En la madrugada del 17 de enero de 1991 la agencia de noticias CNN transmitió la invasión norteamericana a Irak a través de la operación “Tormenta del desierto”, una campaña bélica en apariencia limpia y bien dirigida, en donde EE.UU. hacía gala de su armamento inteligente y de la precisión en el momento del ataque, de forma que no se tocaba a los inocentes, que eran llamados eufemísticamente daños colaterales.
Más allá de la primicia noticiosa, la guerra fue mostrada como programa televisivo e incluso se convirtió en una suerte de maratón, en donde el contenido bélico se tomó dicha agencia de noticias, aún a pesar de la falta de datos claros y análisis sopesados, respondiendo a la demanda de inmediatez imperante en el ambiente, dejando de lado ya el propósito de informar y pasando a la idea de cubrir, es decir, de rellenar. De mostrar por mostrar.
Hoy, a poco menos de treinta años de esos hechos el fenómeno se ha desarrollado y las muestras bélicas o belicistas proliferan de forma acrítica en espacios que no le son propios.
La guerra y sobre todo la barbarie se ha convertido en una opción más en la oferta comunicativa cuya finalidad es la entretención, una alternativa más en la inmensa parrilla televisiva y cinematográfica que prolifera, es el morbo que se cierne sobre las sociedades occidentales el que hace posible la existencia de películas como Jigsaw pero que también se usa con finalidades políticas de forma habilidosa por los militantes del extremismo islámico con impresionante éxito y se dispensa en otros contextos, cuando los asesinos son blancos y pertenecen a credos distintos de la religión del Profeta.

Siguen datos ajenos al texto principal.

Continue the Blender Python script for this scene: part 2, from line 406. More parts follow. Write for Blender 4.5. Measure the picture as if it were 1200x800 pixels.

A menos que el morbo merme veremos más horror en el futuro, cierto es que la situación ilustrada en la película es ficticia y aunque aparentemente inofensiva, aclimata las mentes y el panorama para la sucesión de hechos tan o más terribles que los allí planteados pero ahora sí reales en un fenómeno social similar al auge del género distópico en el cine y la literatura.
Estamos asistiendo a la posición de la guerra como parte integrante de las formas de entretenimiento cotidiano y ante eso, no sorprende el poderío de grupos como la Asociación nacional del rifle con su lobby armamentista, el auge de los juegos de video que se especializan en ese tipo de propuestas y las películas como Jigsaw, y es que en Occidente estamos ya habituados a convivir con las perspectivas de guerra, tanto, que casi sorprende el luto magistral que se sucede en caso de atentados.
Pareciera a veces que se tratara más de las características físicas y morales de los asesinos que de los asesinatos en sí.
Adenda: Al salir de la sala de cine y tras haber recordado a los musulmanes radicalizados, no pude dejar de sentir un pasmo insoslayable, mezcla de tristeza y ansiedad.